-- GIVEN MATERIAL --
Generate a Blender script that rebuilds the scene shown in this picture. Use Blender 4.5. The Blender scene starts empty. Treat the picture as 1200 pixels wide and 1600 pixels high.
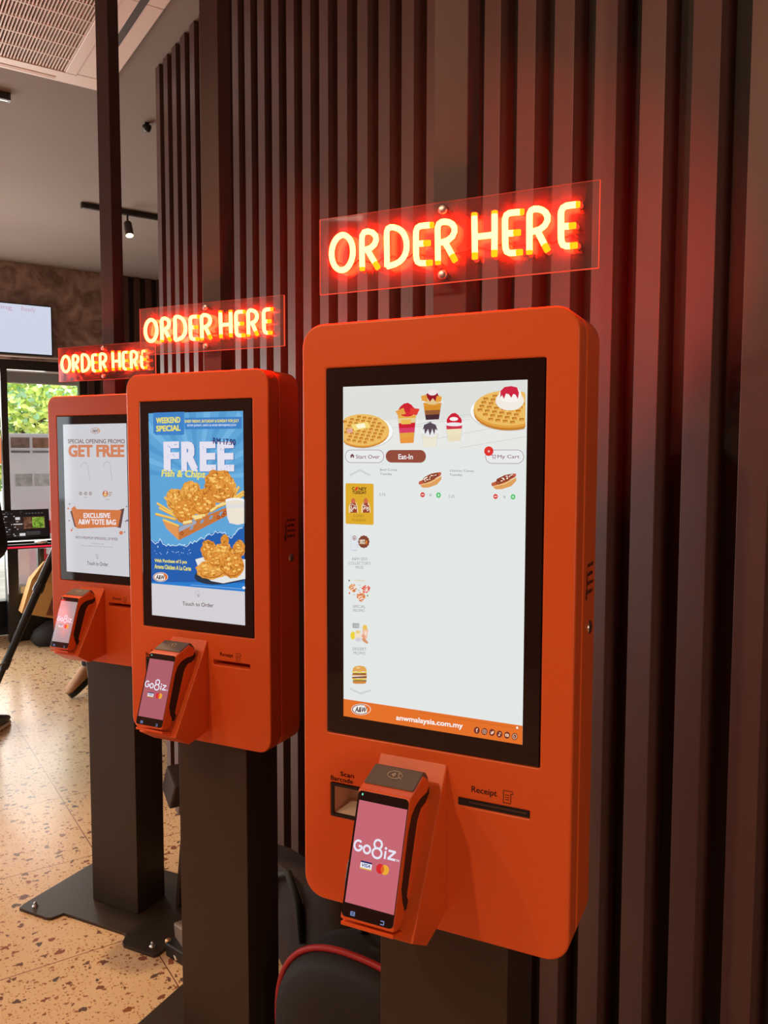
import bpy, bmesh, math, random
from mathutils import Vector, Matrix, Euler
random.seed(7)
SC = bpy.context.scene
COL = SC.collection

# ------------------------------------------------------------------ camera, sky, lights, exposure
CAM_R = ((0.550459574608075, 0.8348595326461103, 0.0019538352579887438),
         (-0.05928712714534745, 0.03675599280541088, 0.9975640498472969),
         (-0.8327540412853898, 0.549234519802613, -0.06972911142445923))
CAM_C = Vector((0.9890154128049711, -0.735536138583256, 1.6839262443792031))
FPX = 1268.22
cam_data = bpy.data.cameras.new('camera')
cam = bpy.data.objects.new('camera', cam_data)
COL.objects.link(cam)
cam_data.sensor_fit = 'VERTICAL'
cam_data.sensor_height = 32.0
cam_data.sensor_width = 24.0
cam_data.lens = FPX / 1600.0 * 32.0
cam_data.clip_start = 0.02
cam_data.clip_end = 200
m3 = Matrix((CAM_R[0], CAM_R[1], [-v for v in CAM_R[2]])).transposed()
cam.matrix_world = Matrix.Translation(CAM_C) @ m3.to_4x4()
SC.camera = cam

SC.view_settings.view_transform = 'Standard'
SC.view_settings.look = 'None'
SC.view_settings.gamma = 1.0
SC.view_settings.exposure = 0.0
SC.view_settings.use_curve_mapping = False

world = bpy.data.worlds.new('sky')
SC.world = world
world.use_nodes = True
bg = world.node_tree.nodes['Background']
bg.inputs[0].default_value = (0.86, 0.94, 1.0, 1)
bg.inputs[1].default_value = 4.0

def spot(loc, target, power, color=(1.0, 0.72, 0.45), angle=80, blend=0.6, radius=0.05):
    d = bpy.data.lights.new('track_spot_light', 'SPOT')
    d.energy = power; d.color = color; d.spot_size = math.radians(angle); d.spot_blend = blend
    d.shadow_soft_size = radius
    o = bpy.data.objects.new('track_spot_light', d); COL.objects.link(o)
    o.location = loc
    o.rotation_euler = (Vector(target) - Vector(loc)).to_track_quat('-Z', 'Y').to_euler()
    return o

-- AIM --
Up to and including the line containing "COL = SC.collection", repeat every line from the start of the data, but none of the pictures.

-- CORRECT RESULT --
Generate a Blender script that rebuilds the scene shown in this picture. Use Blender 4.5. The Blender scene starts empty. Treat the picture as 1200 pixels wide and 1600 pixels high.
import bpy, bmesh, math, random
from mathutils import Vector, Matrix, Euler
random.seed(7)
SC = bpy.context.scene
COL = SC.collection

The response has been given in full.